I've brewed beer for a while, extract and grain, and I may give that up in favor of cider. Its just TOO easy and so far, I've gotten a better product out of it.
OK... True. I've been making beer, cider, mead, and wine for over a decade. I find beer to be the most enjoyable because I like the process and the control of the outcome vis-a-vis the ingredients and process. But it is time consuming. Before the baby I'd brew a beer and make a mead during the mash and a cider during the boil. But I have the fermenters to do so.
I actually think the real value of homemade drinks is in the cost offset. I could never brew a Budweiser clone cheaper than its street price. But I only brew Belgian farmhouse and Trappist style beers that run upwards of $12/bottle and it costs me $1/bottle. I can't find ciders I like outside of crazy expensive English and French varieties but the homemade stuff tops American producers for pennies. Same with mead.
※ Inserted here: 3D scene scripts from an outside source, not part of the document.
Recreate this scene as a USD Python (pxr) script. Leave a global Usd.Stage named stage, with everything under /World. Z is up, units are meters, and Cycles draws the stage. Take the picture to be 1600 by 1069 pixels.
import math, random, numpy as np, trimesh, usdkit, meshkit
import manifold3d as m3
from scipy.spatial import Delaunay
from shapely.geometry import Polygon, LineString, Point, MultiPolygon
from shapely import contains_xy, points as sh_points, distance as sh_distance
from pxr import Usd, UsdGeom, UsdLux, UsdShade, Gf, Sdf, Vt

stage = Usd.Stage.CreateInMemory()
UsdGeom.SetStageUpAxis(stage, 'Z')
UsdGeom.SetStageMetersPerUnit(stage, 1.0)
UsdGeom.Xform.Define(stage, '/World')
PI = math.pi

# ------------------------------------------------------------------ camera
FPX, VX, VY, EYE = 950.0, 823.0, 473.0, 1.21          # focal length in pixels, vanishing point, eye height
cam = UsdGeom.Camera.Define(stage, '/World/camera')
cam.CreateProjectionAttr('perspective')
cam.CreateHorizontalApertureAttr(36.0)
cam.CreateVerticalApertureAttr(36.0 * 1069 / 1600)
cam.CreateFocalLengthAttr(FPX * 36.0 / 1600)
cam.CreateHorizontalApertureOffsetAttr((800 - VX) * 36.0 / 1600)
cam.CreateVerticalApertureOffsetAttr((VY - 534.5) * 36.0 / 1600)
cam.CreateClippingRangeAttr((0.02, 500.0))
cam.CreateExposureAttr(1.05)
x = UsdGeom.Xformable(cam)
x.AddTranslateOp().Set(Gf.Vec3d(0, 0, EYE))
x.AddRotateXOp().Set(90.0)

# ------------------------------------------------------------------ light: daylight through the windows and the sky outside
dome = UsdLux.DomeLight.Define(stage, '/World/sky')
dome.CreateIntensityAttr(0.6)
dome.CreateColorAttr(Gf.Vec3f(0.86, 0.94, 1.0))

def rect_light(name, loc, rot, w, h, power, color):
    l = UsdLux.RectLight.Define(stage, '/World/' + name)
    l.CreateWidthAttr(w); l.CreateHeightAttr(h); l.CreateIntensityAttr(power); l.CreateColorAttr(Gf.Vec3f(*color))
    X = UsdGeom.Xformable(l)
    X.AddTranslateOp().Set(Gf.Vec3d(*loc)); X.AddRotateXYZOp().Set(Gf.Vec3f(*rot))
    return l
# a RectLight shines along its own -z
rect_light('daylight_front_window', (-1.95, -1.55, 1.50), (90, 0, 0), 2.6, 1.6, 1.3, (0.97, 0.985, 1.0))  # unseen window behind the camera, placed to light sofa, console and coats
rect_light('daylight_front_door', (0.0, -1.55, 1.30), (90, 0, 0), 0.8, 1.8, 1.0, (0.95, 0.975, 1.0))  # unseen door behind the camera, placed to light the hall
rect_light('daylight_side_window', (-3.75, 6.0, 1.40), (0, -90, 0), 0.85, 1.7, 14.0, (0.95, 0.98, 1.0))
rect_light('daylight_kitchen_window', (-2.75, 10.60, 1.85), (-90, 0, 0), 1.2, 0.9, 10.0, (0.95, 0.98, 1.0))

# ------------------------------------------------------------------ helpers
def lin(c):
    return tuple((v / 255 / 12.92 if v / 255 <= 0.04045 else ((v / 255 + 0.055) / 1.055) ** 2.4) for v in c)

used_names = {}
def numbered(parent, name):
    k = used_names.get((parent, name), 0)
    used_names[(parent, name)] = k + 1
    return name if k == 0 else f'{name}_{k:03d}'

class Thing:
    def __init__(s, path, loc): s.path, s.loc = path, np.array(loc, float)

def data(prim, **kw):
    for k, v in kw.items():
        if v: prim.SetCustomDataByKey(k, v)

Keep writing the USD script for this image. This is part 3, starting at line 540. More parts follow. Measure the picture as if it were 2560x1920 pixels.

As I write this I have a cider fermenting (5 gal Costco apple juice, 2 lbs. turbinado sugar, champagne yeast), recently bottled my mead (10% abv dry sparkling), and have a saison on tap while I plan my next beer which will likely be in line with Westvletern 12. I say keep brewing and use the gaps to do the easy stuff.
On yeast.. For ciders and meads I only use champagne. It tastes clean and highlights the original apple or honey. YMMV but I like that. I used to buy mead specific yeast from Wyeast but the results weren't worth the cost in my book.